Array 1D right rotation in Java

Question

I wish to rotate the elements of an array k times to the right(where k is an int), the array is of size n(int n), You can see my code for this below, I'm unsure of how to proceed when array[n+k] hits a[n-1]

I'm trying to wrap the a[n-1] around to be a[0] and then continue the rotation as needed. I'm aware others have solved this in different ways but I'm asking utilizing my code and adjusting it how it can work.

My code:

package com.company;
//Make an array that rotates n members k times
import java.util.Scanner;
import java.util.Arrays;
public class RightRotationArray {
    public static void main(String[] args) {
        //I want an array with a size n
        int n;
        int k;
        Scanner input = new Scanner(System.in);
        System.out.print("Enter a size for the array: ");
        n= input.nextInt();
        System.out.print("Enter in a shift to the array: ");
        k= input.nextInt();
        //Declare the array
        int[] array1= new int[n];
        //now input elements into the array
        for(int i=0; i< n; i++){
            System.out.print("Enter in a value: ");
            array1[i]= input.nextInt();
            //want to make the array right rotate so everyone is shifted right
            for(int a= 0; a<n-1; a++){
                array1[a]= array1[a+k];//shifting step
                //need an if to catch the above size declaration
                if(array1[a+k]== array1[n-1]){
                    array1[n-1] = array1[0];

                }
            }
        }
        //print out the array to verify
        System.out.println(Arrays.toString(array1));
    }

}

Answer 1

Here is a simple bit of math to rotate the array, just note that you should always check what the result of adding your shift to your index before trying to access it. In your example you assume you can access array1[a+k] which is not always the case. You'll also need to account for shift values greater than the length of the array created, therefore the % is used to ensure valid indices.

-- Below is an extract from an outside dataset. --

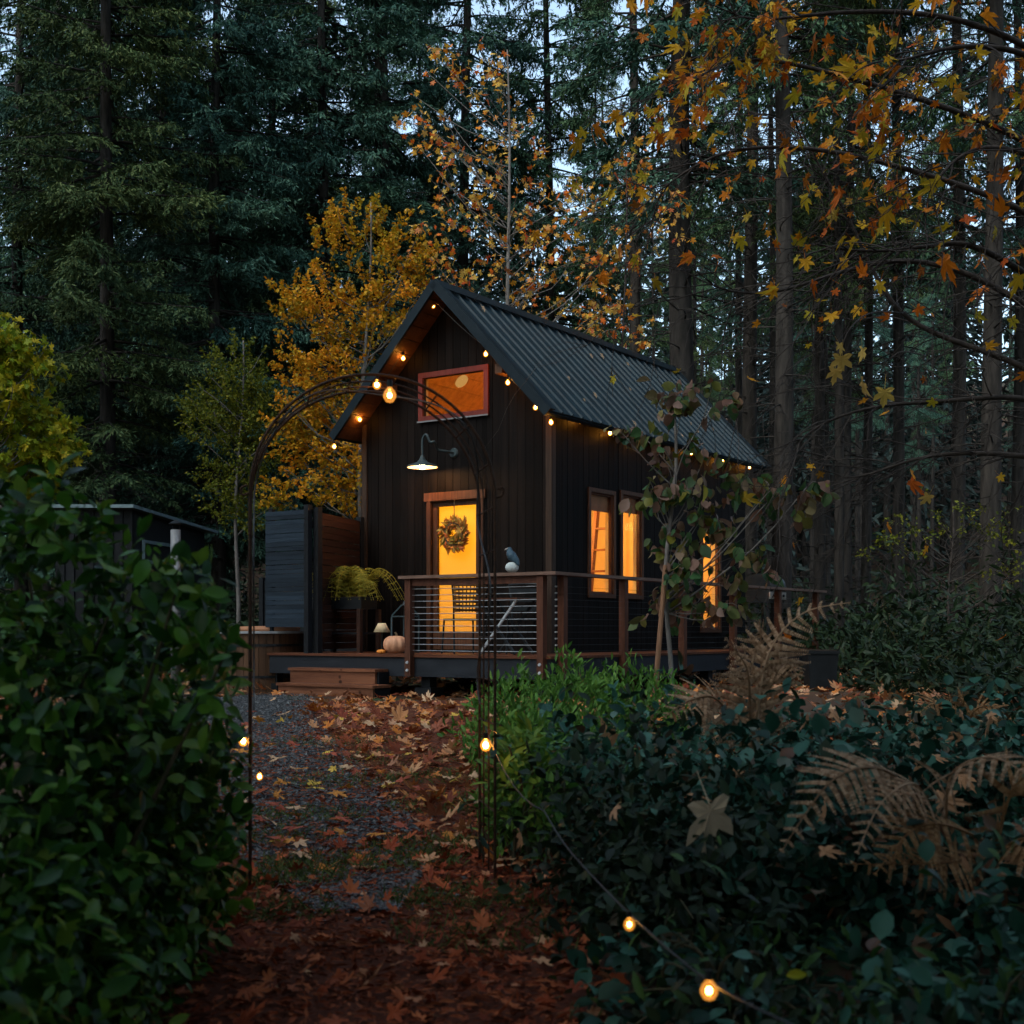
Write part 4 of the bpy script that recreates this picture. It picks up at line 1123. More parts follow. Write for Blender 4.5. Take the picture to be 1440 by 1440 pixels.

        int[] array1 = {1,6,8,4,9,2,0,-1};
        int[] arrayShifted = new int[array1.length];
        int shift = input.nextInt();

        for(int i = 0; i < array1.length; i++)
        {
            if(i + shift < array1.length)
                arrayShifted[i+shift] = array1[i];
            else
                arrayShifted[Math.abs(array1.length - (i + shift))%array1.length] = array1[i];
        }

Output

Shift = 0 //sanity check
1 6 8 4 9 2 0 -1

Shift = 2
0 -1 1 6 8 4 9 2

Shift = 5
4 9 2 0 -1 1 6 8

Shift = 16 //rotated length*2 so values should remain in their same location
1 6 8 4 9 2 0 -1

Shift = 17
-1 1 6 8 4 9 2 0

Answer 2

import java.util.Arrays;

public class ShiftArray {

    public final static void main(String[] args) {
        int steps = 5;
        int[] array = {1, 2, 3, 4, 5, 6, 7, 8, 9, 10};
        rotateArray(array, steps);
        Arrays.stream(array)
            .forEach(System.out::println);

        // alternate approach doing the shifring while filling:

        array = new int[]{1, 2, 3, 4, 5, 6, 7, 8, 9, 10};
        int[] newArray = new int[array.length];
        for (int i = 0; i < newArray.length; i++) {
            int index = (i + steps) % newArray.length;
            newArray[index] = array[i];
        }

        System.out.println("================");

        Arrays.stream(newArray)
        .forEach(System.out::println);

    }

    public static void rotateArray(int[] array, int steps) {
        int[] tempArray = new int[steps];
        System.arraycopy(array, array.length - steps, tempArray, 0, steps);
        for (int i = array.length - steps - 1; i >= 0; i--) {
            array[i + steps] = array[i];
        }
        System.arraycopy(tempArray, 0, array, 0, steps);
    }

}

Depending on the size of the array and the value of steps the first solution might lead to memory problems.